Spiritual Journey as Formation, Part 3
The Journey is an Experience, Not a Spectator Sport
Part 3 of a 6-Part Series
Some years ago I hiked the Na Pali coast on the island of Kauai with my wife and young adult children. We did not learn to hike the Na Pali Coast by attending a class at our nearest mountain equipment store, nor by reading books on hiking. We learned to hike by walking the Kalalau Trail. We did read books on Hawaii and pored over maps. On the trail, however, we learned that some of the streams drawn on the maps were dried up and discovered that some markers were no longer visible. The terrain changes constantly, and the weather can become violent at a moment’s notice. So it is with spiritual formation. The best classes on spiritual formation are no substitute for experiencing spiritual formation. Students need to learn about techniques on prayer, but they learn best by praying with one another.
Along the Kalalau Trail we experienced new sensations. We smelled sweet ocean breezes, swam underneath cold waterfalls, ate passion fruit picked fresh off trees, and slept underneath bright stars undimmed by city lights. On the trail we had no cable television, pizza delivery, hot showers, or Internet. When we arrived at our halfway point, my tired wife tried to use her cell phone to call a helicopter to take us back to civilization. The cell phone was useless along the Na Pali cliffs. It was just another item to weigh us down. For a few days we experienced a different way of life. This is the call to spiritual formation. Linda Vogel writes,
Abraham and Sarah embarked in faith on a long journey to a far away and unknown place (Gen. 12-25:11). Their journey was not only to new surroundings and a new way of life; it was to a different way of understanding who they were and who God intended them to be; it was a journey that involved letting go of old ways of thinking and acting and of trusting untried ways of relating to God and others. (Linda Vogel. Teaching and Learning in Communities of Faith. San Francisco: Josey-Bass Publishers, 1991, p. 4.)

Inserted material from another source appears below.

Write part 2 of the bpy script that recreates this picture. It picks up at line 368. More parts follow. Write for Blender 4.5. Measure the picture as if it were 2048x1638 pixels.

Twenty years from now I want to look back and say I’m not the same person I was. I want to be able to say I have changed, evolved, grown. I pray I will let go of my older way of thinking, acting, and trusting, so much so that I won’t recognize my former self. Things I clung to will no longer be important. My love for God and others will have deepened. No matter how far I’ve come, there are still new opportunities to experience change. Paul expressed it this way:
Yet, my brothers, I do not consider myself to have “arrived”, spiritually, nor do I consider myself already perfect. But I keep going on, grasping ever more firmly that purpose for which Christ grasped me. My brothers, I do not consider myself to have fully grasped it even now. But I do concentrate on this: I leave the past behind and with hands outstretched to whatever lies ahead I go straight for the goal—my reward the honour of being called by God in Christ. (Phil 3:12-14, Phillips)
The reward for spiritual formation is not information or orthodoxy. The reward of spiritual formation is an intimate experience with our Creator. My prayer for our seminarians is to be on a lifelong spiritual quest and not merely satisfied spectators of spiritual things.